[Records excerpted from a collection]
== == ==

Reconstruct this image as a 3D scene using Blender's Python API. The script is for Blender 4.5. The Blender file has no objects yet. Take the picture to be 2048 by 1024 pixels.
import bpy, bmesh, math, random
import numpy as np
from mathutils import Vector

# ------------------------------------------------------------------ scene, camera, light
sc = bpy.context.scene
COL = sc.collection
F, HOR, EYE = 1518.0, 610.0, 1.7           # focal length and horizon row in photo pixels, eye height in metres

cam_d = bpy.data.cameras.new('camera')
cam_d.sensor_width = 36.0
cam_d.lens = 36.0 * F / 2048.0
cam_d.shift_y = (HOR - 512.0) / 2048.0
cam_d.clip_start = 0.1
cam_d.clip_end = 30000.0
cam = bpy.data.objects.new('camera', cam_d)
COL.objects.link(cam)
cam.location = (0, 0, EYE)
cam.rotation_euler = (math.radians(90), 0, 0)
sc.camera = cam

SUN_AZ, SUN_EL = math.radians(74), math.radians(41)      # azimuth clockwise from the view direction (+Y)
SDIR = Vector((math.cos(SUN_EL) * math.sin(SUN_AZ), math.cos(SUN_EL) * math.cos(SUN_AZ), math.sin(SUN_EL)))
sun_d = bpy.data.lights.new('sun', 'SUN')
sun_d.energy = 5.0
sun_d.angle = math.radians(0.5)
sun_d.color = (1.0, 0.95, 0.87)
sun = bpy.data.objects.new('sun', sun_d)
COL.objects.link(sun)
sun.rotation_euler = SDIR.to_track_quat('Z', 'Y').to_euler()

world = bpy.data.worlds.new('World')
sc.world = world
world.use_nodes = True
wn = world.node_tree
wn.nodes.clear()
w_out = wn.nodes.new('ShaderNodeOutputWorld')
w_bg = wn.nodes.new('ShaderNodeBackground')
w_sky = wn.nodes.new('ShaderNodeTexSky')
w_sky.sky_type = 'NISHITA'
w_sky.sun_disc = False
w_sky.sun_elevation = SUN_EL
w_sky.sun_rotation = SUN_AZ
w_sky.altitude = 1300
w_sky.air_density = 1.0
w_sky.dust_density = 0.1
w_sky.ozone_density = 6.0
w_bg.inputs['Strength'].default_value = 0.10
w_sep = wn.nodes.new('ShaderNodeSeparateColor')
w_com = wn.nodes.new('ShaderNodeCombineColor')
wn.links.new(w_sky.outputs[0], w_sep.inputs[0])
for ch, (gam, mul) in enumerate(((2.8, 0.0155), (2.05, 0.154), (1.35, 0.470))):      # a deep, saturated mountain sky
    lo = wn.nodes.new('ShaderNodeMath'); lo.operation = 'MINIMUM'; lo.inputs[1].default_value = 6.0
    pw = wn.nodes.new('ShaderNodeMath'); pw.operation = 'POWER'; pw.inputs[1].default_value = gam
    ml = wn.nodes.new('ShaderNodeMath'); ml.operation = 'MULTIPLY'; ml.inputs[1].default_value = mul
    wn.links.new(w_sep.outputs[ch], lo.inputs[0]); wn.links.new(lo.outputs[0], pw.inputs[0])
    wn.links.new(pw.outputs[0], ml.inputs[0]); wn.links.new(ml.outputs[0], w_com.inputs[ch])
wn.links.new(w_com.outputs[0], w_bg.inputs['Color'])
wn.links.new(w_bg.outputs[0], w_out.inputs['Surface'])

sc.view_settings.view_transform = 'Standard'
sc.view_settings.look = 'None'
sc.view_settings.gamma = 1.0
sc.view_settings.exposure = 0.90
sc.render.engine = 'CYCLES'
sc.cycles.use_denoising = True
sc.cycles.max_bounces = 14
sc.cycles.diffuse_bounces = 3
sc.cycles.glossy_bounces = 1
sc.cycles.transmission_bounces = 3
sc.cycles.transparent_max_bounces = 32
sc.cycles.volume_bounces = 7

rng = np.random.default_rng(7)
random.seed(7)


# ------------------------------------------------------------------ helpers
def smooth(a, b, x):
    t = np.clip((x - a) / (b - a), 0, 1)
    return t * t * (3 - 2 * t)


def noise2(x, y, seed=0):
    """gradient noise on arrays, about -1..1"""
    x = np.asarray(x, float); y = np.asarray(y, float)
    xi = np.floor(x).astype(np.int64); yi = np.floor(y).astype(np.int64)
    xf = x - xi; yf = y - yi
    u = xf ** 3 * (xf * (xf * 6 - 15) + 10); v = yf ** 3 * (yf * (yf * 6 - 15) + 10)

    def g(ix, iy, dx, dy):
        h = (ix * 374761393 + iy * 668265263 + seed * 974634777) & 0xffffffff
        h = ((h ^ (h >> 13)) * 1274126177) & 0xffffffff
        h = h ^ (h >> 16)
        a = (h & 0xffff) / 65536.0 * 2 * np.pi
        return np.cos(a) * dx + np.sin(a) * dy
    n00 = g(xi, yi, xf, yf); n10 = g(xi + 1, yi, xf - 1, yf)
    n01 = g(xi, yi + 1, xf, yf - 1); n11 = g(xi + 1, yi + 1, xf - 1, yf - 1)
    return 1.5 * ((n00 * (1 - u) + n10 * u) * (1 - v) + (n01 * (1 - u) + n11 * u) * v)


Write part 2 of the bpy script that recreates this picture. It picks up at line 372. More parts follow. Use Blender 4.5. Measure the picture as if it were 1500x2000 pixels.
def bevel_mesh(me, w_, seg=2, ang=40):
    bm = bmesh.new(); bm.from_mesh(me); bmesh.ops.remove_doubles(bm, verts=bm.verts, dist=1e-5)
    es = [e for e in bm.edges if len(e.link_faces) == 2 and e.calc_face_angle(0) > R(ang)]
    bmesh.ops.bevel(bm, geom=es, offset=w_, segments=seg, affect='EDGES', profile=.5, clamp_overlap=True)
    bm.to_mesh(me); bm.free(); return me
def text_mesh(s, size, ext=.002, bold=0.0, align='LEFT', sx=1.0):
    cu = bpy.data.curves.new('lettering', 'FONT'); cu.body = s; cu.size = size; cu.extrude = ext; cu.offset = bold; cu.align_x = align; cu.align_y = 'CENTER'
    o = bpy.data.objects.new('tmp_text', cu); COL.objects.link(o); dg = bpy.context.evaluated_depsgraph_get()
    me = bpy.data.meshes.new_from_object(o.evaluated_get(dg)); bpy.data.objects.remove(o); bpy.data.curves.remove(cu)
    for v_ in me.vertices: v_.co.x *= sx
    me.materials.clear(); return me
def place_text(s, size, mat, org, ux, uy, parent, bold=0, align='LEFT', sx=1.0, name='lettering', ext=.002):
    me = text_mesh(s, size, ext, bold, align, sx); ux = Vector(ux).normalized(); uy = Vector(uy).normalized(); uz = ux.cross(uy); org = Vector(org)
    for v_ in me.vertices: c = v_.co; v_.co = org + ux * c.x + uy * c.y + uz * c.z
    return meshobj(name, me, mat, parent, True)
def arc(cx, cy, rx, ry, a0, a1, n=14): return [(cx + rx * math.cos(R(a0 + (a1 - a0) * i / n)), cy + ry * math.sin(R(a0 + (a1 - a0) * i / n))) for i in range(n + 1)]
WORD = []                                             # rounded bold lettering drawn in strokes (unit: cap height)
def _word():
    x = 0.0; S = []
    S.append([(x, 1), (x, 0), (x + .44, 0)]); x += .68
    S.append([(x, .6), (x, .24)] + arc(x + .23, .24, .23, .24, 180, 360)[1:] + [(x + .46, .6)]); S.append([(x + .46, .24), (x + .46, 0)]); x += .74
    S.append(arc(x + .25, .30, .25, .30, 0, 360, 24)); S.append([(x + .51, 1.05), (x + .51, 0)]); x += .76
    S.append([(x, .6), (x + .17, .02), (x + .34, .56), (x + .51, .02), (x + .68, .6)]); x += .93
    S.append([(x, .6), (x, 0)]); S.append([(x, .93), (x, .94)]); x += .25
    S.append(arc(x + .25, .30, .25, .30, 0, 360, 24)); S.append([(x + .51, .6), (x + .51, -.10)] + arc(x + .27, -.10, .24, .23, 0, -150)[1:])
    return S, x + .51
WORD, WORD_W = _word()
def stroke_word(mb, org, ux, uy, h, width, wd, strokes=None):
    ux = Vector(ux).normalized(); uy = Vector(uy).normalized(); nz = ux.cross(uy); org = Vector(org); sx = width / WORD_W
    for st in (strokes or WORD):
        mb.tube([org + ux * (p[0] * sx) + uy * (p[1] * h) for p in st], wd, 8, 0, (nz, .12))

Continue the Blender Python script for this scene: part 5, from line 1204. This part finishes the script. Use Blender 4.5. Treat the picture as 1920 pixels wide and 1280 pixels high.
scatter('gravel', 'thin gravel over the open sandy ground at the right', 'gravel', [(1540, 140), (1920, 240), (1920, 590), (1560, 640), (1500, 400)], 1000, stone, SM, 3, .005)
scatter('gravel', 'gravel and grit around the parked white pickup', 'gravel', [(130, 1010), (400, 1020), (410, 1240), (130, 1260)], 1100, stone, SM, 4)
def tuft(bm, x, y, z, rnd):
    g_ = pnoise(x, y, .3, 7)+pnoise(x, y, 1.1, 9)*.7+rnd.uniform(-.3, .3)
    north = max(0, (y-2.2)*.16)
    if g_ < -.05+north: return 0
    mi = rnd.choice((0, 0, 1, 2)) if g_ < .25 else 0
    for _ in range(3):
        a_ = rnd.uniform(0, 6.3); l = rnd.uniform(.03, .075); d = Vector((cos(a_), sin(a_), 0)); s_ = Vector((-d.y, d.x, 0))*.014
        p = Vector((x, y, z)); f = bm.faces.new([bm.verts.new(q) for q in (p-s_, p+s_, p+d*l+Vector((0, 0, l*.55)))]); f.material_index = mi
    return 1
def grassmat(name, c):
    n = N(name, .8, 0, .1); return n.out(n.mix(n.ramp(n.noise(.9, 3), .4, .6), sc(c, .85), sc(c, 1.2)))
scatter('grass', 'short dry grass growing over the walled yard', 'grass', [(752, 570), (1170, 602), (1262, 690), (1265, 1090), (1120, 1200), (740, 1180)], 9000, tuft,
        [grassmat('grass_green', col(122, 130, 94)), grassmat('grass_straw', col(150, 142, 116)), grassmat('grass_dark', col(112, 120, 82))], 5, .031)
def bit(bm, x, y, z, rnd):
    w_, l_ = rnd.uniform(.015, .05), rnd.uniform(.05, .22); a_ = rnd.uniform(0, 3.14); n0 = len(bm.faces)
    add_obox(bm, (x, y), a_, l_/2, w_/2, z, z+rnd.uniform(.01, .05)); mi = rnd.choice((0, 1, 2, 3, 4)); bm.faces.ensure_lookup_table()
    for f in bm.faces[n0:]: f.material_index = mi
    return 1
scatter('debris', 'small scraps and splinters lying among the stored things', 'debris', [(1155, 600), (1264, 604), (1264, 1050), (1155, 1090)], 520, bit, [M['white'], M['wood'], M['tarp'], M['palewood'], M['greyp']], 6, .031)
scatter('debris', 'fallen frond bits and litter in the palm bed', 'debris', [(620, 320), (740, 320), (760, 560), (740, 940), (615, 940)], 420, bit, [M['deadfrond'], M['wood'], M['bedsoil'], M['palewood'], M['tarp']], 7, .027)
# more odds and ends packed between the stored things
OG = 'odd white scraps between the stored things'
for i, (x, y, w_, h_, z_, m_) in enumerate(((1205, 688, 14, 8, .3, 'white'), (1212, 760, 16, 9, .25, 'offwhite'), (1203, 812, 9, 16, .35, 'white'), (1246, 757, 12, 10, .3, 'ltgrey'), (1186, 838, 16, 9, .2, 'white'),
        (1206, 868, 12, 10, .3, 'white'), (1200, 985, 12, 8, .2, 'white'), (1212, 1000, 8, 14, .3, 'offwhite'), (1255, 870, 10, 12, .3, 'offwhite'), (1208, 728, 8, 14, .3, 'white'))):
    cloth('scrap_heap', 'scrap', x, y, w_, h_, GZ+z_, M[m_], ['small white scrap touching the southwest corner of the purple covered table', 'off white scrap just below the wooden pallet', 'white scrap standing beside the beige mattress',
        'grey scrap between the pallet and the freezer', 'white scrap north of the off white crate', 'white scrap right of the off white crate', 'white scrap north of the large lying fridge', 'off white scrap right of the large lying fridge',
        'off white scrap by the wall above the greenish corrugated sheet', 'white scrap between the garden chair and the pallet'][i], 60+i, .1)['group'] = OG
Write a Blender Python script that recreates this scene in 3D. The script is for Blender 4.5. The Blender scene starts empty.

== == ==

Scan the records above for the string "recreates", then report every line that contains it.

Write part 2 of the bpy script that recreates this picture. It picks up at line 372. More parts follow. Use Blender 4.5. Measure the picture as if it were 1500x2000 pixels.
Write a Blender Python script that recreates this scene in 3D. The script is for Blender 4.5. The Blender scene starts empty.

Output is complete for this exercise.